What makes OSS magical is the serendipity of how it’s created. Someone throws an initial idea on the internet, and if others have the same problem, they join in and organically refine and improve the original idea. Others silently lurk into the project, start using it, and run into some bugs or edge cases which they report (and sometimes post a fix for). Before you know it, there’s a robust piece of software that has been tested under a variety of circumstances by experts around the world.


Blogging has similar properties. Someone can post an idea, which is then improved upon or augmented by the community. Unlike software, the mechanics (i.e. GitHub) don’t easily exist to collaboratively discuss a particular part of the idea or concept that is being written (what a cool product that would be! Holloway is doing something similar).

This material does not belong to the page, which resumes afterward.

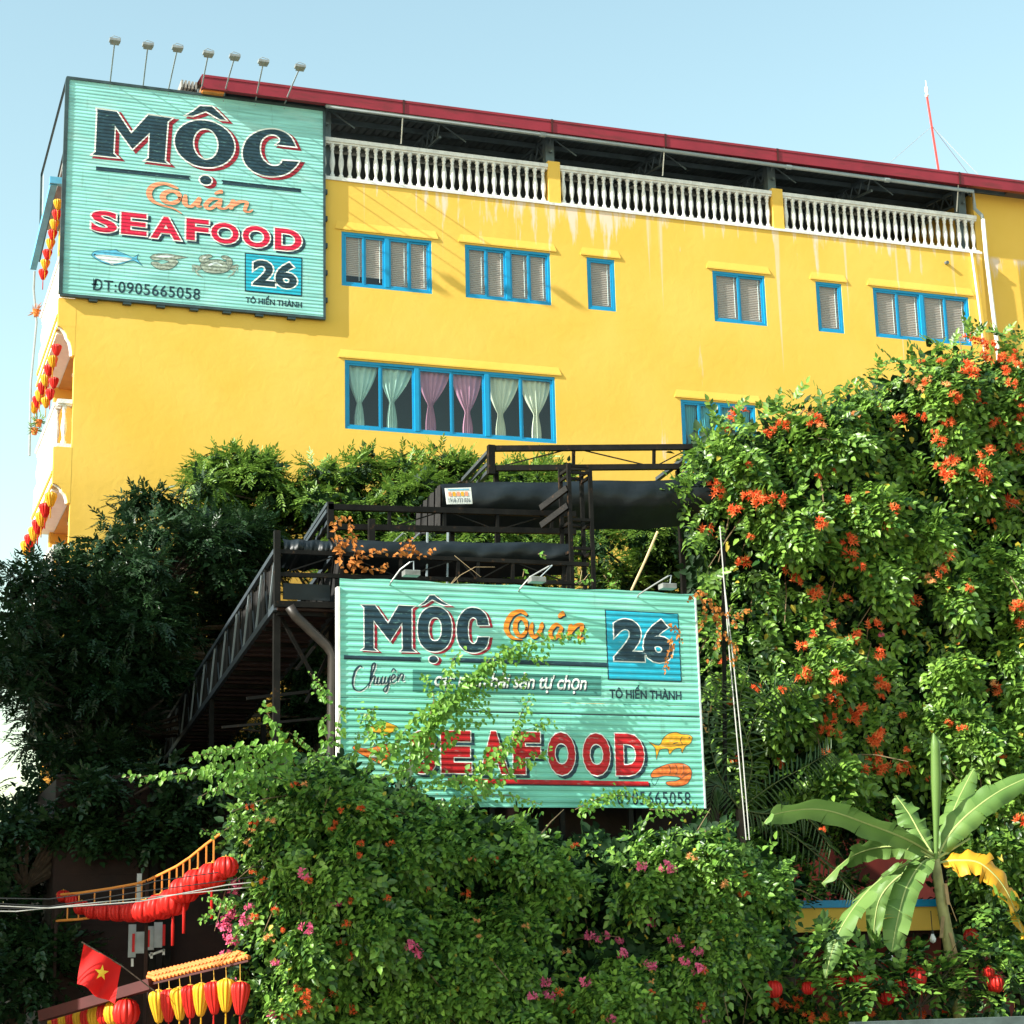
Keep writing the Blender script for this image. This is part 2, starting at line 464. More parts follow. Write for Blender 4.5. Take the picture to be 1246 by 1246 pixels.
class MB:
    def __init__(s):
        s.v, s.f = [], []

    def add(s, vs, fs):
        n = len(s.v)
        s.v += [Vector(p) for p in vs]
        s.f += [tuple(n + i for i in f) for f in fs]
        return s

    def box(s, x0, x1, y0, y1, z0, z1):
        return s.add([(x0, y0, z0), (x1, y0, z0), (x1, y1, z0), (x0, y1, z0), (x0, y0, z1), (x1, y0, z1), (x1, y1, z1), (x0, y1, z1)],
                     [(0, 3, 2, 1), (4, 5, 6, 7), (0, 1, 5, 4), (1, 2, 6, 5), (2, 3, 7, 6), (3, 0, 4, 7)])

    def bar(s, p, q, w, h=None, up=(0, 0, 1)):
        h = w if h is None else h
        p, q = Vector(p), Vector(q)
        d = (q - p).normalized()
        up = Vector(up)
        if abs(d.dot(up)) > 0.97:
            up = Vector((0, 1, 0))
        a = d.cross(up).normalized() * (w / 2)
        b = a.normalized().cross(d).normalized() * (h / 2)
        vs = [p - a - b, p + a - b, p + a + b, p - a + b, q - a - b, q + a - b, q + a + b, q - a + b]
        return s.add(vs, [(0, 3, 2, 1), (4, 5, 6, 7), (0, 1, 5, 4), (1, 2, 6, 5), (2, 3, 7, 6), (3, 0, 4, 7)])

    def tube(s, pts, r, n=8, r2=None):
        pts = [Vector(p) for p in pts]
        r2 = r if r2 is None else r2
        k = len(pts)
        rings = []
        ref = None
        for i, p in enumerate(pts):
            d = (pts[min(i + 1, k - 1)] - pts[max(i - 1, 0)]).normalized()
            if ref is None:
                ref = d.orthogonal().normalized()
            a = (ref - d * ref.dot(d))
            a = a.normalized() if a.length > 1e-6 else d.orthogonal().normalized()
            ref = a
            b = d.cross(a)
            rr = r + (r2 - r) * i / max(1, k - 1)
            rings.append([p + (a * math.cos(t) + b * math.sin(t)) * rr for t in [2 * math.pi * j / n for j in range(n)]])
        vs = [v for g in rings for v in g]
        fs = []
        for i in range(k - 1):
            for j in range(n):
                fs.append((i * n + j, i * n + (j + 1) % n, (i + 1) * n + (j + 1) % n, (i + 1) * n + j))
        fs.append(tuple(range(n))[::-1])
        fs.append(tuple((k - 1) * n + j for j in range(n)))
        return s.add(vs, fs)

    def lathe(s, prof, c=(0, 0, 0), n=10, sx=1.0, sy=1.0, flute=0.0):
        c = Vector(c)
        vs, fs = [], []
        for (r, z) in prof:
            for j in range(n):
                t = 2 * math.pi * j / n
                rr = r * (1 - flute * (j % 2))
                vs.append(c + Vector((rr * math.cos(t) * sx, rr * math.sin(t) * sy, z)))
        for i in range(len(prof) - 1):
            for j in range(n):
                fs.append((i * n + j, i * n + (j + 1) % n, (i + 1) * n + (j + 1) % n, (i + 1) * n + j))
        fs.append(tuple(range(n))[::-1])
        fs.append(tuple((len(prof) - 1) * n + j for j in range(n)))
        return s.add(vs, fs)

    def grid(s, P):
        """P: rows of points"""
        nr, nc = len(P), len(P[0])
        return s.add([p for row in P for p in row],
                     [(i * nc + j, i * nc + j + 1, (i + 1) * nc + j + 1, (i + 1) * nc + j) for i in range(nr - 1) for j in range(nc - 1)])

    def prism(s, poly, ext):
        ext = Vector(ext)
        n = len(poly)
        vs = [Vector(p) for p in poly] + [Vector(p) + ext for p in poly]
        fs = [tuple(range(n)), tuple(range(n, 2 * n))[::-1]] + [(i, n + i, n + (i + 1) % n, (i + 1) % n) for i in range(n)]
        return s.add(vs, fs)

    def build(s, name, m, parent=None, base=None, smooth=False):
        base = Vector(base) if base is not None else Vector((0, 0, 0))
        off = (wloc(parent) if parent is not None else Vector((0, 0, 0))) + base
        me = bpy.data.meshes.new(name)
        me.from_pydata([tuple(v - off) for v in s.v], [], s.f)
        me.materials.append(m)
        if smooth:
            me.polygons.foreach_set('use_smooth', [True] * len(me.polygons))
        me.update()
        o = bpy.data.objects.new(name, me)
        COL.objects.link(o)
        o.location = base
        if parent is not None:
            o.parent = parent
        return o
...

I think posts written as a breakdown of someone’s thinking on a particular topic, without any hidden agenda, have the best chance of creating the OSS dynamic. For instance, by reading Stephen Wolfram’s explanation of his productivity system, you’ll probably end up tweaking your own working style or adopting some of his tricks. Reading how someone else learned a programming language may change how you approach learning. A packing list for a family with four kids may help augment your own travel strategy and inspire you to travel the world with your kids. Reading how someone manages their finances, consumes information, purchases insurance, will help you revise and improve your own processes.

I think of these posts as “open sourcing your thinking”. Documenting how you approach a specific topic with enough detail and vulnerability helps you clarify your own ideas but more importantly allows your ideas to be critiqued and improved by the larger internet community (just like OSS).

I’m going to be doing more of this. And, selfishly, I hope you do the same so I can learn from you!